Как показали столкновения Якова с Коком, король не знал основ традиционного английского права и, похоже, не осознавал, что англичане никогда не примут принципа неограниченной власти. Отмечалось, что «король говорит о том, что может быть во Франции и Испании». Он не понимал (или делал вид, будто не понимает), что положение монархов этих двух стран сильно отличалось от того, в котором находился английский король. Яков отстаивал идею права помазанника Божьего без ясного представления, как его реализовывать при наличии парламентского и общего права.

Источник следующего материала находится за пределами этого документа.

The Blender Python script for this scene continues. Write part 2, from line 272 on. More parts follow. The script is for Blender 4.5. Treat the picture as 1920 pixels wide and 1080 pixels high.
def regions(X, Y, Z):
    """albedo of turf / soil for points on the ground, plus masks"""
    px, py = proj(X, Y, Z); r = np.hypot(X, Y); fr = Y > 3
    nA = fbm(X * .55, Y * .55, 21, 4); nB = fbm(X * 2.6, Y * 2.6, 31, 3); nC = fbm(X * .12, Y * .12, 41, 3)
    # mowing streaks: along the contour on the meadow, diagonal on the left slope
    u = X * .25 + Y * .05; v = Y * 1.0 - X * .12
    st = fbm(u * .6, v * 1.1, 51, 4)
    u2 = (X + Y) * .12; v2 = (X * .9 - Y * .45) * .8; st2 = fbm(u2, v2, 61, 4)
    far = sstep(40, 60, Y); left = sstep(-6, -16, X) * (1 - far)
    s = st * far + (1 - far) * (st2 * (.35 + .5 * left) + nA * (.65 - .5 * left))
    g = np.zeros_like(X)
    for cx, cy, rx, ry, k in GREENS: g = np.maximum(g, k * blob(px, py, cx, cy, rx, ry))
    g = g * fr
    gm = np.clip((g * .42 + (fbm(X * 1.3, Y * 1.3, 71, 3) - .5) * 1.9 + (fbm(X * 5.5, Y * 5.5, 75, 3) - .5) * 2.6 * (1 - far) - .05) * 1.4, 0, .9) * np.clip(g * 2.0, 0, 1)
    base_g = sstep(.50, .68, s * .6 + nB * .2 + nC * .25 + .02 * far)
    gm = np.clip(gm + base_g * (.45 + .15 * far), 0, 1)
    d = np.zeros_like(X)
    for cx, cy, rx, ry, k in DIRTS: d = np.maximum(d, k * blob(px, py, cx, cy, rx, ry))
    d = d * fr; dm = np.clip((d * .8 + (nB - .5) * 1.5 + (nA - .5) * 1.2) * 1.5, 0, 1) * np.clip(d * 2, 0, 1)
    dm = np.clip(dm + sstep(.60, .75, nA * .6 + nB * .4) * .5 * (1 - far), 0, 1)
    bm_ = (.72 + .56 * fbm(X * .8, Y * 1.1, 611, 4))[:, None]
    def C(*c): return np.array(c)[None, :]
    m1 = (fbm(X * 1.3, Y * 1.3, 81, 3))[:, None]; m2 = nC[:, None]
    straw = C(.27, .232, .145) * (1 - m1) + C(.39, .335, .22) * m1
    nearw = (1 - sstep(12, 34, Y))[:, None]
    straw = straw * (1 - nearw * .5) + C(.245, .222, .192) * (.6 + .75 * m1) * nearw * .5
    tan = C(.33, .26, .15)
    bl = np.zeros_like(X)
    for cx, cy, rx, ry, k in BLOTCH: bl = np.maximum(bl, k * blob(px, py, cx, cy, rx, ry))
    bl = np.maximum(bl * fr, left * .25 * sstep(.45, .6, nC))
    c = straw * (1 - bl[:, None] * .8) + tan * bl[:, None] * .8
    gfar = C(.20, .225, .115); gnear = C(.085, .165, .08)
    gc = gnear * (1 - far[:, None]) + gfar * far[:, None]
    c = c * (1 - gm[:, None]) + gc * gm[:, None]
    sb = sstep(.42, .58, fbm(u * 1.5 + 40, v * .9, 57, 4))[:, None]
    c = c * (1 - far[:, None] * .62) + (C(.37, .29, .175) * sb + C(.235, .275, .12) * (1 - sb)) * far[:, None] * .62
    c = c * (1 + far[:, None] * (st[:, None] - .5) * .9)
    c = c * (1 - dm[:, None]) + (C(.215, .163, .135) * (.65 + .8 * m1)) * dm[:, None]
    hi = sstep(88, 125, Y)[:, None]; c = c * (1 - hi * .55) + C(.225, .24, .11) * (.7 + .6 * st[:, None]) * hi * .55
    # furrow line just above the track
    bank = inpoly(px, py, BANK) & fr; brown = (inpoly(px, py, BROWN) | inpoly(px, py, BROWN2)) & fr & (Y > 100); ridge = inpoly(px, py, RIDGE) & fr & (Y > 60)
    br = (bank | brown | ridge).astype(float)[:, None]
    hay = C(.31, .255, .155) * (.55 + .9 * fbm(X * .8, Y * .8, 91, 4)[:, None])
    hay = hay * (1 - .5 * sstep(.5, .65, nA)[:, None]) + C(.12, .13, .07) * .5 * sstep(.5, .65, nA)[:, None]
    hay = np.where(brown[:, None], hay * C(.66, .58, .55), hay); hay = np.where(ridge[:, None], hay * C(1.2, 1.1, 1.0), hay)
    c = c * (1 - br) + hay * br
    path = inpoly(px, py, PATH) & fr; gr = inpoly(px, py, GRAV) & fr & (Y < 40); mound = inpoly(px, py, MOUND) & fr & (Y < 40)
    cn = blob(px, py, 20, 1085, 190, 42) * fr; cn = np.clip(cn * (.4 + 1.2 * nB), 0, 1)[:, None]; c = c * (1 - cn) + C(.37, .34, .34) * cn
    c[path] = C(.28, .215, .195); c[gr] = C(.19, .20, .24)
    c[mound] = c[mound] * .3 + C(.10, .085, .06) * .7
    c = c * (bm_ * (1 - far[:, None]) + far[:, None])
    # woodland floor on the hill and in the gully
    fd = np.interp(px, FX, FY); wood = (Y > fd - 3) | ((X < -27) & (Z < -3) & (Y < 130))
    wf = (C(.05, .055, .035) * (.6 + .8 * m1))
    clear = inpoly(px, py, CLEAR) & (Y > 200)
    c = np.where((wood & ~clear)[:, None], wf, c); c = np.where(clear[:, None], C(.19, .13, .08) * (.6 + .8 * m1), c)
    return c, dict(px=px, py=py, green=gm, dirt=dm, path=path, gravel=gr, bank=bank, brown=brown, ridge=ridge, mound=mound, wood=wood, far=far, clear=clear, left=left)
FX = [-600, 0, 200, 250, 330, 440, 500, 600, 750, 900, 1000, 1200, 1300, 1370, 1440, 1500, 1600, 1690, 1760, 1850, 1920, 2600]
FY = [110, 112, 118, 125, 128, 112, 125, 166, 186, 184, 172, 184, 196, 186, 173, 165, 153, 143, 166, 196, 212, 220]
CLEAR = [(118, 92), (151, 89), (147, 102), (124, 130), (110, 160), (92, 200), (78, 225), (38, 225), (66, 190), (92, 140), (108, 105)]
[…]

Возможно, он встал на эту позицию по причинам, совсем не связанным с философией вопроса. Ненависть Якова к пресвитерианским старейшинам выросла из того, что они прямо бросали вызов его власти. Шотландская знать тоже стремилась вести себя с королем как с равным себе. Таким образом, заявления Якова о своих правах, по всей видимости, отчасти стали реакцией на сложное, а порой и опасное положение короля на троне Шотландии. Однажды он заметил, что «самая высокая скамья всегда самая скользкая».
Кроме того, он, скорее всего, ясно осознавал, что проявления его характера и образ действий не всегда безукоризненно королевские: он пускал слюни и имел странную походку, позволял себе всячески угождать своим смазливым фаворитам и целоваться с ними. Чтобы компенсировать такие очевидные недостатки, Яков, наверное, и стремился поддерживать идею божественности королевского права.
Однако теоретическое понимание вопроса у Якова решительно расходилось с практическим восприятием политической реальности. На самом деле он никогда не вел себя как абсолютный монарх и за редким исключением старался оставаться в рамках закона; в осуществлении своих полномочий Яков не проявлял ни деспотизма, ни сумасбродства. В свою очередь парламент не делал серьезных попыток подорвать его власть или поставить под сомнение верховенство королевской власти.
Судьбы королевских особ в то время представляли повод к размышлению. 14 мая 1610 года король Франции Генрих IV был убит фанатичным католиком, верившим, что цареубийство – его религиозный долг. Всегда пребывавший в страхе за собственную жизнь, Яков впал в панику. По словам французского посла, получив известие о гибели Генриха IV, Яков «стал белее рубашки».
В следующем месяце старший сын Якова принц Генрих Фредерик официально стал наследником английского престола, принцем Уэльским. Человек геройского, или воинственного, нрава, он был страстным поборником протестантства. Фрэнсис Бэкон отметил, что лицо принца было удлиненным «и довольно худощавым… взгляд серьезный, выражение глаз скорее сдержанное, чем живое, а в чертах его было что-то суровое». Двор Генриха воздерживался от мотовства и пьянства, которым потворствовал его отец; это был образец порядка и пристойности, где сквернословие наказывали штрафом. Во время, когда моральные устои и нормы поведения королевского двора славились упадком, многие считали Генриха истинно христианским принцем, который может спасти нацию для добродетели.
Генриха окружали люди воинской направленности, люди действия. Он сам активно интересовался военно-морским делом и освоением колоний. Наследный принц особенно восхищался сэром Уолтером Рэли, который по-прежнему содержался в Тауэре, и вслух заявил: «Никто, кроме моего отца, не стал бы держать такую птицу в клетке». С той же страстью он испытывал неприязнь к сердечным друзьям отца. Говорят, что про Карра он как-то сказал: «Если бы королем был я, то не позволил бы никому из этой семейки оплевывать дворцовые стены». Если бы он был королем, то… что? Этот вопрос был главным для Англии. Нет сомнений, что Генрих IX последовал бы боевому примеру Генриха V. Считается, что Яков, заметив популярность двора сына, спросил: «Он похоронит меня живьем?» Когда королевский шут Арчи подметил, что Яков видит в Генрихе больше угрозу, чем утешение, король разразился слезами.